The Bakersfield Californian

DEAR PRUDENCE

- DANIEL MALLORY ORTBERG WITH ADVICE ON MANNERS & MORALS

Dear Prudence: My daughter has threatened to leave her marriage three times in the past four years.

Her husband is a slob and acts like a second child (they have a 4-year-old). The last time this happened, I paid for her to talk to a divorce lawyer and we talked about her and her son moving in with me. Then my daughter turned around and said they were going to make it work. And that they were trying for another baby! I told my daughter she was making a huge mistake. Babies don’t fix people. She is already stressed out caring for her son basically by herself. I also warned her I would be moving sooner rather than later. I was tired of snow and my sisters needed help caring for our parents.

My daughter didn’t talk to me for two weeks. I apologized and apologized and apologized. I thought everything was better between us until now. My sister had a stroke and can no longer care for our parents.

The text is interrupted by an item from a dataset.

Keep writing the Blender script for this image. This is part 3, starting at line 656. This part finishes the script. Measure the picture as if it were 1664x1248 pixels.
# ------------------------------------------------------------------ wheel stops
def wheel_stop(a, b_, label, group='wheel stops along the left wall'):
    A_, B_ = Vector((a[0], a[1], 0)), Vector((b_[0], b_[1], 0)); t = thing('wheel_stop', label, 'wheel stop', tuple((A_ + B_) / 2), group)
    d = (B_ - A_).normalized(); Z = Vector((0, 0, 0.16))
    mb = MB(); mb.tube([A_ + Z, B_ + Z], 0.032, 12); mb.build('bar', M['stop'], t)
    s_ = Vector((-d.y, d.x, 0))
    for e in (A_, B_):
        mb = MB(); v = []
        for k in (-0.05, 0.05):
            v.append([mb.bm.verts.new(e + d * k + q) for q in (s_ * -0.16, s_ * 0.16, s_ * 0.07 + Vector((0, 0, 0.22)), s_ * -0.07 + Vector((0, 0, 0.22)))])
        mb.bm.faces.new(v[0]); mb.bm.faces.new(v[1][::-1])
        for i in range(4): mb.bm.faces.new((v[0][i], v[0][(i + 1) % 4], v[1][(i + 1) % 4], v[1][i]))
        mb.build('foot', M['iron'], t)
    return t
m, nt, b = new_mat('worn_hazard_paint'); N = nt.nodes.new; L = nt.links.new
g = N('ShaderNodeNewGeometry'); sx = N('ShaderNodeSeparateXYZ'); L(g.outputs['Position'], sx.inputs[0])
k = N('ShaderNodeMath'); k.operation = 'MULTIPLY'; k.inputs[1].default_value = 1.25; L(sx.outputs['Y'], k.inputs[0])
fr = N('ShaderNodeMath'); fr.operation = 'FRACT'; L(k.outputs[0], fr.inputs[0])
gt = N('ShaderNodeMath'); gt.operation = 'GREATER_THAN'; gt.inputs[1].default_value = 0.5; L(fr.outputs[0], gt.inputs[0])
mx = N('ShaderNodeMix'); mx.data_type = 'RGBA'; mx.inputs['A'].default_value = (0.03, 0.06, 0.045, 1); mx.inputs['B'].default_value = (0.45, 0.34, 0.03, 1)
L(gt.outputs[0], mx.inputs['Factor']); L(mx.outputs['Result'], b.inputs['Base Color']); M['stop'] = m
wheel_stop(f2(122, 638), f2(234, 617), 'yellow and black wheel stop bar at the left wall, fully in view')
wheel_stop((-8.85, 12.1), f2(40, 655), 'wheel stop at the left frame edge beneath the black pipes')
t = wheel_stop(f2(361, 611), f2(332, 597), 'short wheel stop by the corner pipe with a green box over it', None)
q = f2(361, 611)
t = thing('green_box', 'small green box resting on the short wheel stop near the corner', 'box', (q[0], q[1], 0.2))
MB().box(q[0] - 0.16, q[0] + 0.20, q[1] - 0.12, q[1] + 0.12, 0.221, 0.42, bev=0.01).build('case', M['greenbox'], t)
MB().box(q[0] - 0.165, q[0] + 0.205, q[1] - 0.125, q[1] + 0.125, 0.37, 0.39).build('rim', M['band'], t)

I am selling my house to move in with them. When I told my daughter, she exploded in anger, saying I was abandoning her and her children. She is pregnant again and it turns out her husband got someone else pregnant, too. I am completely floored by this and I don’t know what to do. I am in the process of putting my house on the market. I can’t afford two houses or to constantly be traveling between here and there. I don’t know what to do. Help!

—In a Bind

Dear In a Bind: I wish I could ask you a series of questions about how “I told my daughter she was making a huge mistake here. Babies don’t fix people” and “I also warned her I would be moving sooner rather than later” were connected in your mind. Were you trying to communicat­e to her that she had a chance to move in with you, but if she didn’t take you up on the offer, you would move away instead? Were you using a potential move as a way to pressure her to leave her husband? Related: Was your daughter mad at you for announcing (threatenin­g?) a move, or for your unsolicite­d advice on her marriage? Did you ultimately decide to move in with your parents because they urgently need you, or because you were frustrated that your daughter hadn’t accepted your apology?

When it comes to the sale of the house and the move, do what you have to do. As I said, it’s not clear to me whether this is an urgent, immediate need, but if it is, pack up and go help your parents.

Release the hope of fixing your daughter’s life through your advice, insights, apologies, or anything else. You can’t incentiviz­e her to leave her husband. You can’t threaten her into leaving her husband. She’s going to do what she’s going to do.